### Exercise
Transcribe each entry below exactly. Pictures do not go in the copy.

### Records supplied
'''
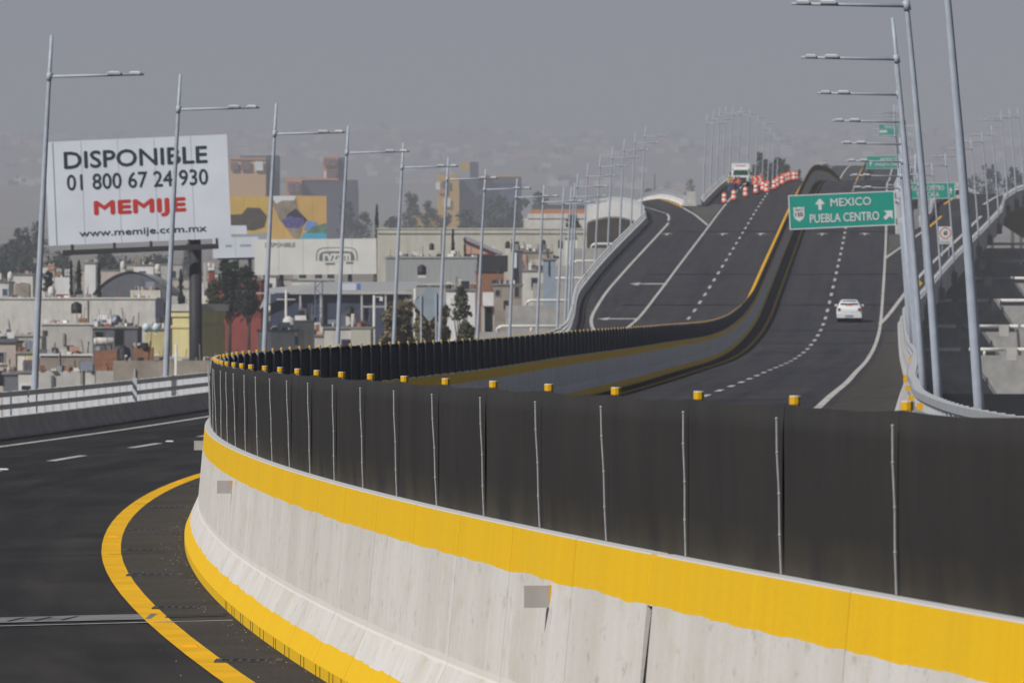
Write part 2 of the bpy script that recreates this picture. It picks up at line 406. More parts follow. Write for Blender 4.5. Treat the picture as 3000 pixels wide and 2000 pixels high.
# left exit ramp: leaves at d=350, crests near d=680 and swings left
_ol = interp([(345, -9.93), (360, -10.2), (393, -11.5), (440, -13.3), (500, -13.8), (575, -14.0)])
_rlx = interp([(575, 12.35), (600, 12.9), (620, 12.85), (640, 12.25), (660, 11.35), (680, 10.2), (700, 8.75), (725, 8.95), (760, 9.4), (800, 10.0)])
_rlz = interp([(575, 10.55), (600, 11.75), (620, 12.6), (640, 13.35), (660, 13.95), (680, 14.25), (700, 14.1), (725, 13.4), (760, 11.5), (800, 8.6)])
_rrx = interp([(600, 0), (615, 17.55), (642, 16.75), (660, 16.1), (680, 15.2), (700, 14.2), (725, 14.2), (760, 14.7), (800, 15.3)])
_rrz = interp([(600, 12.1), (615, 12.95), (642, 14.2), (660, 14.75), (680, 14.95), (700, 14.75), (725, 13.9), (760, 12.0), (800, 9.0)])
def ramp_l(d):
    if d <= 575: L = PT(d, _ol(d))
    else: L = XP(d, _rlx(d), _rlz(d))
    if d <= 600: R = PT(d, -EDGE)
    elif d < 615:
        t = (d-600)/15; R = PT(600, -EDGE).lerp(XP(615, _rrx(615), _rrz(615)), t)
    else: R = XP(d, _rrx(d), _rrz(d))
    return L, R
RLD = stations(350, 800, far=5)
ramp1 = strip('exit_ramp', [ramp_l(d) for d in RLD])
# right exit ramp
_rex = interp([(392, 24.9), (446, 30.9), (485, 35.3), (531, 40.7), (582, 46.6), (655, 55.2), (700, 60.8), (800, 75.0)])
_rey = interp([(545, 35.9), (562, 37.6), (634, 45.6), (700, 53.2), (800, 67.0)])
_rez = interp([(580, 11.9), (590, 12.5), (600, 13.0), (640, 14.7), (665, 15.35), (690, 15.6), (720, 15.5), (800, 14.0)])
def ramp_r(d):
    z = _rez(d); RX = max(_rex(d), PT(d, EDGE+.05).x); zz = zs(RX, d) if d <= 590 else z
    R = XP(d, RX, zz)
    if d <= 540: L = PT(d, EDGE)
    elif d < 560: L = PT(540, EDGE).lerp(XP(560, _rey(560), zs(_rey(560), 560)), (d-540)/20)
    else: L = XP(d, _rey(d), zs(_rey(d), d) if d <= 590 else z)
    return L, R
RRD = stations(384, 800, far=5)
ramp2 = strip('exit_ramp', [ramp_r(d) for d in RRD])

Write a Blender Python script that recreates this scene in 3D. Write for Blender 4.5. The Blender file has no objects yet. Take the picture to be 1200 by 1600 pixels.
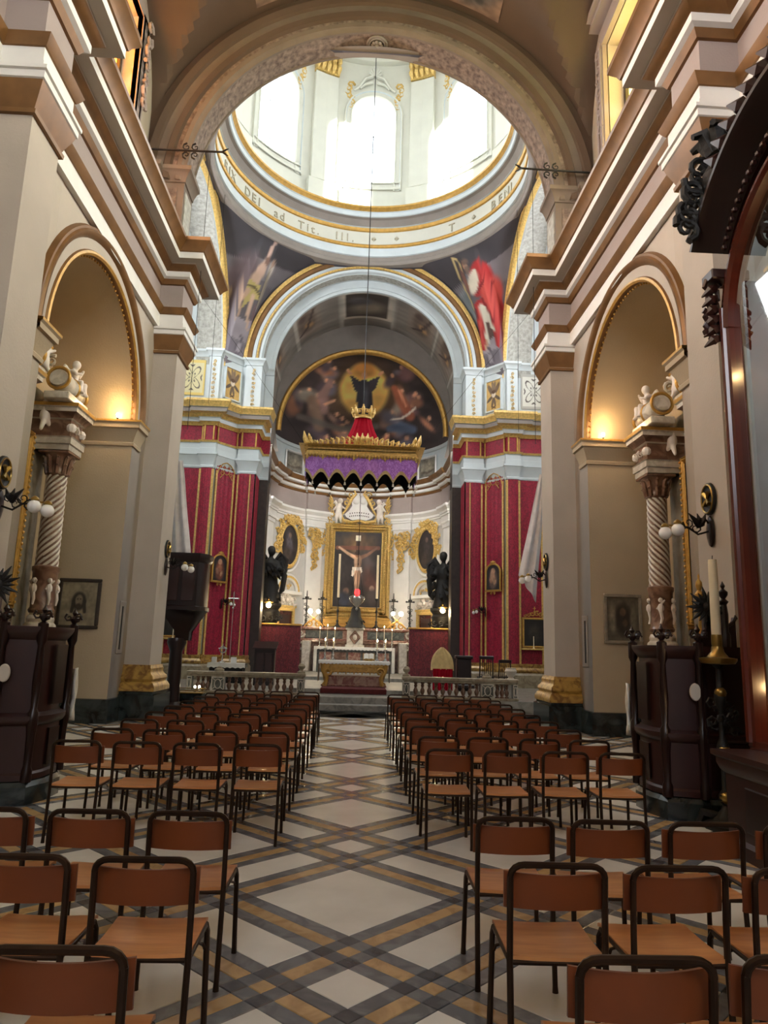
'''
### Complete output
Write part 2 of the bpy script that recreates this picture. It picks up at line 406. More parts follow. Write for Blender 4.5. Treat the picture as 3000 pixels wide and 2000 pixels high.
# left exit ramp: leaves at d=350, crests near d=680 and swings left
_ol = interp([(345, -9.93), (360, -10.2), (393, -11.5), (440, -13.3), (500, -13.8), (575, -14.0)])
_rlx = interp([(575, 12.35), (600, 12.9), (620, 12.85), (640, 12.25), (660, 11.35), (680, 10.2), (700, 8.75), (725, 8.95), (760, 9.4), (800, 10.0)])
_rlz = interp([(575, 10.55), (600, 11.75), (620, 12.6), (640, 13.35), (660, 13.95), (680, 14.25), (700, 14.1), (725, 13.4), (760, 11.5), (800, 8.6)])
_rrx = interp([(600, 0), (615, 17.55), (642, 16.75), (660, 16.1), (680, 15.2), (700, 14.2), (725, 14.2), (760, 14.7), (800, 15.3)])
_rrz = interp([(600, 12.1), (615, 12.95), (642, 14.2), (660, 14.75), (680, 14.95), (700, 14.75), (725, 13.9), (760, 12.0), (800, 9.0)])
def ramp_l(d):
    if d <= 575: L = PT(d, _ol(d))
    else: L = XP(d, _rlx(d), _rlz(d))
    if d <= 600: R = PT(d, -EDGE)
    elif d < 615:
        t = (d-600)/15; R = PT(600, -EDGE).lerp(XP(615, _rrx(615), _rrz(615)), t)
    else: R = XP(d, _rrx(d), _rrz(d))
    return L, R
RLD = stations(350, 800, far=5)
ramp1 = strip('exit_ramp', [ramp_l(d) for d in RLD])
# right exit ramp
_rex = interp([(392, 24.9), (446, 30.9), (485, 35.3), (531, 40.7), (582, 46.6), (655, 55.2), (700, 60.8), (800, 75.0)])
_rey = interp([(545, 35.9), (562, 37.6), (634, 45.6), (700, 53.2), (800, 67.0)])
_rez = interp([(580, 11.9), (590, 12.5), (600, 13.0), (640, 14.7), (665, 15.35), (690, 15.6), (720, 15.5), (800, 14.0)])
def ramp_r(d):
    z = _rez(d); RX = max(_rex(d), PT(d, EDGE+.05).x); zz = zs(RX, d) if d <= 590 else z
    R = XP(d, RX, zz)
    if d <= 540: L = PT(d, EDGE)
    elif d < 560: L = PT(540, EDGE).lerp(XP(560, _rey(560), zs(_rey(560), 560)), (d-540)/20)
    else: L = XP(d, _rey(d), zs(_rey(d), d) if d <= 590 else z)
    return L, R
RRD = stations(384, 800, far=5)
ramp2 = strip('exit_ramp', [ramp_r(d) for d in RRD])

Write a Blender Python script that recreates this scene in 3D. Write for Blender 4.5. The Blender file has no objects yet. Take the picture to be 1200 by 1600 pixels.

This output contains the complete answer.